I’ve carried that concept forward ever since.

We’ve spent a lot of time on our client on-boarding process, and much of that time we’ve focused on properly communicating with our new client. On-boarding a perilous time; things can go very well or very wrong. Properly setting expectations and communicating often, we’ve found, it what typically results in on-boarding going very well.

In the past we struggled with the initial 2–3 week period of an engagement. There are many tasks, configurations, and steps that need to be accomplished before we can actually start publishing the marketing collateral that our clients hired us to produce.

For a long time we were not sure how we should handle this 2–3 week period from a billing standpoint. We weren’t producing social media posts, advertising, etc, but we were doing a lot of preparatory work.

We came to the realization that we were spending a good portion of time and energy during this period that was clearly billable work. Although you may not see public evidence of our work, our onboarding process is real work, producing real deliverables. We wouldn’t do this work unless it was for this new client.

If we billed by the hour like most agencies, this time would certainly result in an invoice. But we don’t nickel and dime our clients — we bill a flat monthly rate for all of our work.

After we realized that onboarding was billable work, we wanted to make it clear to the client that they should not expect to see any overt evidence of the work during this on-boarding period.

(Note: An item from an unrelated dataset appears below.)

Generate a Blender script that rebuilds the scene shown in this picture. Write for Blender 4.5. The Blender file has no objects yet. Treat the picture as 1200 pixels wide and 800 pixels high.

During the sales process we explain to clients that the first 2–3 weeks is full of internal work that must be done in order to ensure success. It’s also in our contract. The key is to explain this before they sign the contract, and in a clear manner. We then reinforce this expectation at our kickoff meeting at during the first digital marketing report we provide them.

You cannot simply tell a client once what they should expect and think that it’ll sink in. When you sign a new client, you are best served by setting expectations for your on-boarding period in order to prevent confusion and chaos in the future.

Then remind them of those expectations often.